また、もう一つ問題があります。平成28年の最高裁判決です。平成28年以前では遺産の預貯金というのは、遺産分割協議しなくても自分の法定相続分だけ預貯金を払い戻すことができました。お金そのものは分けやすいので、自分の分だけの遺産預貯金を確保できたのです。

しかし、平成28年の最高裁により、預貯金も遺産分割しなければ払い戻しができなくなりました。(実務的には、遺産分割してから預貯金の払戻手続きをとることがほとんどでしたので、あまり問題にはなりませんでした。)

 

 

以上のことから、亡くなった人の生活費の支払いや葬儀費用の支払いは、一時的にも一部の相続人が支払わなければならず、支払える余裕がない遺族にとっては特に問題になりました。

 

そこで改正されたのが、「相続された預貯金債権の仮払い制度」です。この制度は2種類あります。

 

①預貯金債権に限り、仮払いが必要と認められる場合には家庭裁判所の判断で仮払いが認められるように。

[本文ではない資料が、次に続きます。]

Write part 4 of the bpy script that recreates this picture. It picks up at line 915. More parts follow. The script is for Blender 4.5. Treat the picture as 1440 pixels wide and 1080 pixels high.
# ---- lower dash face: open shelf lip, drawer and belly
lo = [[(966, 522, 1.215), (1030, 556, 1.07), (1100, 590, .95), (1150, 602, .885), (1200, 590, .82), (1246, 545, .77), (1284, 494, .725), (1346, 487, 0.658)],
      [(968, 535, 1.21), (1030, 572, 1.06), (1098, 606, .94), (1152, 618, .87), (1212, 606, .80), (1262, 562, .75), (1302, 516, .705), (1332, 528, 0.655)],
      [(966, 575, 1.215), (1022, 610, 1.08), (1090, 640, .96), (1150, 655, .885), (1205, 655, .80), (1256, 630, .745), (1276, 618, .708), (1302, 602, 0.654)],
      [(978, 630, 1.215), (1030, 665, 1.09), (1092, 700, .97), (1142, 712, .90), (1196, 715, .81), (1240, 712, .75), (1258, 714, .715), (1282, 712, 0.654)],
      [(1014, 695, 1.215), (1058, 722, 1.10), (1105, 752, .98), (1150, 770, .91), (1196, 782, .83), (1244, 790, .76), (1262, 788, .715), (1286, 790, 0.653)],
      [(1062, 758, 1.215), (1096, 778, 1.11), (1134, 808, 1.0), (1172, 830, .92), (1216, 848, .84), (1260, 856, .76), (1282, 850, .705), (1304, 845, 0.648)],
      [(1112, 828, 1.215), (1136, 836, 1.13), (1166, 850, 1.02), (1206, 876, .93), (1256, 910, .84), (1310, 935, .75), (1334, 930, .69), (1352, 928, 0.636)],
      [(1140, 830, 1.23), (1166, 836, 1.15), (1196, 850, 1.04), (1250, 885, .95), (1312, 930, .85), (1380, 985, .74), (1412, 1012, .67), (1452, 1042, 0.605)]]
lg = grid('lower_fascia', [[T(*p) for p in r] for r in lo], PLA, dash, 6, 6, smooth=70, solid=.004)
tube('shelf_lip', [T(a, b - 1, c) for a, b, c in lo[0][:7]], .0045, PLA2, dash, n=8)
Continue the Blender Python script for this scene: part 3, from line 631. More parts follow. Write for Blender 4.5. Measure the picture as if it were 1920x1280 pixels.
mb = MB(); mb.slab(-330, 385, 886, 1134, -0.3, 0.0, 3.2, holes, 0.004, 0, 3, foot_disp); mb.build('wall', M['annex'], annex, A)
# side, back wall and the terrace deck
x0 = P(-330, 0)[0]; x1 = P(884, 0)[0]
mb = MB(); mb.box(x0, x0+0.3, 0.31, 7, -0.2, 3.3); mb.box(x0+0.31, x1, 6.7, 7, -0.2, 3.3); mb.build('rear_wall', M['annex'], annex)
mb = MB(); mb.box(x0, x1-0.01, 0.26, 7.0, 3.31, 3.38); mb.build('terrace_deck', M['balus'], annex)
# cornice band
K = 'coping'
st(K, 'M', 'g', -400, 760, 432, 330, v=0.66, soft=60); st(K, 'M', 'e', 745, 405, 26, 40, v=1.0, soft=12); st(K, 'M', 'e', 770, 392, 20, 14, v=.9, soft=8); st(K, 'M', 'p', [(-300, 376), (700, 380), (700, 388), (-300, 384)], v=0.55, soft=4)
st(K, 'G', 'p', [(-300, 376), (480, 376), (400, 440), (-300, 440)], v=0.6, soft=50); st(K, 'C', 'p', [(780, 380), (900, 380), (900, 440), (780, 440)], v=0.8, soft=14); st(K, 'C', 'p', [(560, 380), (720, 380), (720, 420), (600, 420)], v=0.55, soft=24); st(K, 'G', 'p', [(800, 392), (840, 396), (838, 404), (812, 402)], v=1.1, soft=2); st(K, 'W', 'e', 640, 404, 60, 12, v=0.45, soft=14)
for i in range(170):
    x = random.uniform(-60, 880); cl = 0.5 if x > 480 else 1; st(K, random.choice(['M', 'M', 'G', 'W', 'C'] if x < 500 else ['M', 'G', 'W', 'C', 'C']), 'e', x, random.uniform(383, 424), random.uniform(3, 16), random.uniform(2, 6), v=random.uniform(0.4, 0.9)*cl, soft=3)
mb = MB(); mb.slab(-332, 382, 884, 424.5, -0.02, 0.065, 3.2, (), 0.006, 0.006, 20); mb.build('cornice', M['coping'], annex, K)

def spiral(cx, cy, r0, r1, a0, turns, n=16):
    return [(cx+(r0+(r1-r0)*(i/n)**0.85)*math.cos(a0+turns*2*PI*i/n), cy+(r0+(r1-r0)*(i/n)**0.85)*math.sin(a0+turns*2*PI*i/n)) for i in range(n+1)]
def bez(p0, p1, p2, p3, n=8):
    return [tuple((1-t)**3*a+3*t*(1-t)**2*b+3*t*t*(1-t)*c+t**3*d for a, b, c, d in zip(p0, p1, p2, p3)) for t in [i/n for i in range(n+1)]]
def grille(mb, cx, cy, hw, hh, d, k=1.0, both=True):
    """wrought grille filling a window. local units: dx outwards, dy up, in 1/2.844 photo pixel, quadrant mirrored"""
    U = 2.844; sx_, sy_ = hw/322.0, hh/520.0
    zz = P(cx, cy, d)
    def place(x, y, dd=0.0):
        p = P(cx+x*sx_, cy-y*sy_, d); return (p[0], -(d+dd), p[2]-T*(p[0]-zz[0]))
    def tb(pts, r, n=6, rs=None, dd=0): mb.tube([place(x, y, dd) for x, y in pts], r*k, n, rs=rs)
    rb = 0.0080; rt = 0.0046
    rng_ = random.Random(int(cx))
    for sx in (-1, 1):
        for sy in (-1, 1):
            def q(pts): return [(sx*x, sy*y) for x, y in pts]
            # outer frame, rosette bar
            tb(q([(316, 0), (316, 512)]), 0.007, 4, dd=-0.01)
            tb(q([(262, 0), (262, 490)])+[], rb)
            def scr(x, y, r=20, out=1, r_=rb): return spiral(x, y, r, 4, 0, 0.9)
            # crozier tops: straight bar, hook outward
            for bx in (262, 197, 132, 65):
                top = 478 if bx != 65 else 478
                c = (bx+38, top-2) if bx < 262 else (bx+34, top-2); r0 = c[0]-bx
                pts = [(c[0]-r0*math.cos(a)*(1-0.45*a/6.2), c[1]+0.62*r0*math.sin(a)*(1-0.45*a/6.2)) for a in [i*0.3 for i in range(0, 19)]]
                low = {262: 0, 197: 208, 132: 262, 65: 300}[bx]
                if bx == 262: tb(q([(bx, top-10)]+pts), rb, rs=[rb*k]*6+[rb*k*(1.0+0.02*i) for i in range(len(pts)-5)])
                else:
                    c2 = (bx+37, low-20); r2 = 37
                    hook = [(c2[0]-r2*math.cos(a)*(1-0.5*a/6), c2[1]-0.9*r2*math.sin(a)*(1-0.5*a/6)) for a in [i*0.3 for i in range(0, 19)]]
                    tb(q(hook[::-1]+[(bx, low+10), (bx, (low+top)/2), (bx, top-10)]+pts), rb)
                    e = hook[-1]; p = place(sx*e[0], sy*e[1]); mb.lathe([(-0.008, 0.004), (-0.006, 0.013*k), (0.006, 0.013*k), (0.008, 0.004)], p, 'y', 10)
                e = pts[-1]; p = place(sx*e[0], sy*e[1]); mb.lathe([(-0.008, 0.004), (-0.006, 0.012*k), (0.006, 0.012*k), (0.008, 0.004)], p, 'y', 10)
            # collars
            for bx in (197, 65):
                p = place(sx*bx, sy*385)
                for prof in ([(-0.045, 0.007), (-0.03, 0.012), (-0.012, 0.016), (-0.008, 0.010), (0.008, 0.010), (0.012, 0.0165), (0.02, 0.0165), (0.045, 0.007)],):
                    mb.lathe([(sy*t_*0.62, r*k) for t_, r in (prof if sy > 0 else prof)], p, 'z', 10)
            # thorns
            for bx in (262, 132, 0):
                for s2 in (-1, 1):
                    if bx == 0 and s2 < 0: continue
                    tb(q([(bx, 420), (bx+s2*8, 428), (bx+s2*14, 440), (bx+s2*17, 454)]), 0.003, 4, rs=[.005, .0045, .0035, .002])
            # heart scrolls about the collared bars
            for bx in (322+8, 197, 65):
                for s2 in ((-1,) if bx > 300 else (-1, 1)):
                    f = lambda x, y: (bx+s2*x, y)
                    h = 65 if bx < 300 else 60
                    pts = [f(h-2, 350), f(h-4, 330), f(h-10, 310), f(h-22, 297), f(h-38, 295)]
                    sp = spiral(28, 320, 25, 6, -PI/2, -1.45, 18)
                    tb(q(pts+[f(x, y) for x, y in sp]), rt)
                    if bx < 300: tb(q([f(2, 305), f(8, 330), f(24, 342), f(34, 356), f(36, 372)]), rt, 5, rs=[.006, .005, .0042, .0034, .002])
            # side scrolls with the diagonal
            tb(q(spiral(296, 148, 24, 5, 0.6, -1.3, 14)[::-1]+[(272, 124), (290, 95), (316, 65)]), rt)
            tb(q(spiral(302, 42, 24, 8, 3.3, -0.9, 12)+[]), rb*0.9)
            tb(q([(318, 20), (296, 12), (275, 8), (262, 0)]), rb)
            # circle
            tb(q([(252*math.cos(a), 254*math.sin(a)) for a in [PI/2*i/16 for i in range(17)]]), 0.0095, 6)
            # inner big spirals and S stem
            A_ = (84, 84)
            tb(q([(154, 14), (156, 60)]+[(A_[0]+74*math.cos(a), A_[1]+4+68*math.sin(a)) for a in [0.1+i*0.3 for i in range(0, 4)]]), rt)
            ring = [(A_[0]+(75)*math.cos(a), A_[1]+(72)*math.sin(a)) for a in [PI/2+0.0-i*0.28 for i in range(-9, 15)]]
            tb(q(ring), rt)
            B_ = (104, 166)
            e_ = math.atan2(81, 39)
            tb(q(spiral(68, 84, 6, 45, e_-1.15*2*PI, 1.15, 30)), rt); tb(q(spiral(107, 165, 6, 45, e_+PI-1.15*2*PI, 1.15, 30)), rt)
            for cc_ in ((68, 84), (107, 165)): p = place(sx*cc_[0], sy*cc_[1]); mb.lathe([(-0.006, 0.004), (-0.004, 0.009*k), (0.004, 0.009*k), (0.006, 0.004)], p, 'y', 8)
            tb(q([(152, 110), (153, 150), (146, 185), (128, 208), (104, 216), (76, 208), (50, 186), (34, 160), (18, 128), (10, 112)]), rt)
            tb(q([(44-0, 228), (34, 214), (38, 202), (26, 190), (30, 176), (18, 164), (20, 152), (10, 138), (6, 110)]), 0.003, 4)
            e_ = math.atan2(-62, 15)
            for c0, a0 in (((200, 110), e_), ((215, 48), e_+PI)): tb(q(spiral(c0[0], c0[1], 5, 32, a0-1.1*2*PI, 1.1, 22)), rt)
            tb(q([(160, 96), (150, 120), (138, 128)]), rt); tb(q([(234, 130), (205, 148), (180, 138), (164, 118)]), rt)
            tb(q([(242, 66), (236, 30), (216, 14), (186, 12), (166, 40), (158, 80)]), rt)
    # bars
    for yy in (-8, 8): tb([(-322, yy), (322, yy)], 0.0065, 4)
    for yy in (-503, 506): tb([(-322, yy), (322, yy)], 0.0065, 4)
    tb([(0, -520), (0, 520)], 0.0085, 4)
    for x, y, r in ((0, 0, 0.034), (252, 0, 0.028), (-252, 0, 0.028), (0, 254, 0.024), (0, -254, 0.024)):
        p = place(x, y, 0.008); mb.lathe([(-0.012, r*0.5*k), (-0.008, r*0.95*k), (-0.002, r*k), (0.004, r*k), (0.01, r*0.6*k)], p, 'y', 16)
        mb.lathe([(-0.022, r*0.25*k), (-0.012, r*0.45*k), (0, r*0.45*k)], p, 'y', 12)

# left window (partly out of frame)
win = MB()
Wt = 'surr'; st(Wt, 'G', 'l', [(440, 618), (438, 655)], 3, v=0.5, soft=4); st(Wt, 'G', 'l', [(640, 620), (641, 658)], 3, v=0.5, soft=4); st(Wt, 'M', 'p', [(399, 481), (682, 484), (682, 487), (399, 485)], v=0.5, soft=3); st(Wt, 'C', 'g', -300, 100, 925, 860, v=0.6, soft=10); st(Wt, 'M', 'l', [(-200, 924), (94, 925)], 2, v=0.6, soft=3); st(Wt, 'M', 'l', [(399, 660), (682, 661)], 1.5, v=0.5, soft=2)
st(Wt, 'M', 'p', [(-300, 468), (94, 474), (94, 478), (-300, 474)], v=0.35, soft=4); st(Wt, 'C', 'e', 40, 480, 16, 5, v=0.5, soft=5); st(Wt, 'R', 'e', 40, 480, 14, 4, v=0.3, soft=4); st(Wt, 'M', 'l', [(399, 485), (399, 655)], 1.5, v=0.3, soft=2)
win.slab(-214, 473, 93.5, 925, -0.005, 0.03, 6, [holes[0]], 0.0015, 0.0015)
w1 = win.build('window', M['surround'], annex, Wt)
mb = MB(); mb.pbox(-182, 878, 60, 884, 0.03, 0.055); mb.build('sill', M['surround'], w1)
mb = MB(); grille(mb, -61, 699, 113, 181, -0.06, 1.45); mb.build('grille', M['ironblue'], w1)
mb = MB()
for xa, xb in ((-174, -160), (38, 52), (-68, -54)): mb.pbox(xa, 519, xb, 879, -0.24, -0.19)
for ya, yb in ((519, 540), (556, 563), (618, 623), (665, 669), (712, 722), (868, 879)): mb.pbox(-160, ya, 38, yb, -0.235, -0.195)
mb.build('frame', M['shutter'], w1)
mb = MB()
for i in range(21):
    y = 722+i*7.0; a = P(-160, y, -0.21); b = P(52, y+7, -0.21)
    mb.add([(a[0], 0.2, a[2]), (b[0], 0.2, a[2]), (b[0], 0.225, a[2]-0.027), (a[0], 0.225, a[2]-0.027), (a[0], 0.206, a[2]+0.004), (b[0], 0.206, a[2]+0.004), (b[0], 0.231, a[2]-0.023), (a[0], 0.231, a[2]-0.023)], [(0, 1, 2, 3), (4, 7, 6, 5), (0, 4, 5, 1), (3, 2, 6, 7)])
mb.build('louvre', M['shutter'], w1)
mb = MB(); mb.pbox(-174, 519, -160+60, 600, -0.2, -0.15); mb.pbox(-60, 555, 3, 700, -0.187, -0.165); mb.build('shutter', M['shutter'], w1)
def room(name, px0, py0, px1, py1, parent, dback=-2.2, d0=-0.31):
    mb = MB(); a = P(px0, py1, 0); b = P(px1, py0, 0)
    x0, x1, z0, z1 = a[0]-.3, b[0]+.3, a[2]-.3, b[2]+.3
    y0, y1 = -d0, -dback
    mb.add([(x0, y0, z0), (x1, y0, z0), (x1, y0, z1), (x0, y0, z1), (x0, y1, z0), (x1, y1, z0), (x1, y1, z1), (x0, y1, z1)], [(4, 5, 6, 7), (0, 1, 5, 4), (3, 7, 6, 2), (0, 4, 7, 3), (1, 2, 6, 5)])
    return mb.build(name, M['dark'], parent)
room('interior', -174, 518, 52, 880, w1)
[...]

②預貯金債権の一定の割合については、家庭裁判所の判断を経なくても金融機関の窓口における支払いを受けられる

 

 

以上の制度創設によって、生活費や葬儀費用の支払いで、遺産から一定の割合で払い戻したいひとは銀行で手続きできるようになりました。

 

 

 

例えば、相続人が二人で、遺産の預貯金が600万円の場合、相続人の一人は100万円を銀行から仮払い受けることができます。

遺産預貯金の3分の1についてが仮払いの対象となり、さらに相続割合で相続人が単独で仮払いを受けることができます。(600万 × 1/3 × 1/2(相続分割合)=100万円)

さらに法律上、上限が設けられており150万円までとなっています。この限度額は金融機関ごとの上限ですので、A銀行120万円、B銀行140万円でも問題ありません。

 

 

それだけではどうしても足りず、どうしても大きい金額が必要な場合には、家庭裁判所へ申立し許可をもらいます。その場合は、相当な理由が必要になるので手続きには時間がかかります。

 

 

以上から、相続争いになることが予測され、シビアな相続人同士の関係では有効な制度だと思います。生活費の精算・葬儀費用の支払いに困った場合は、金融機関や裁判所に相談してみましょう。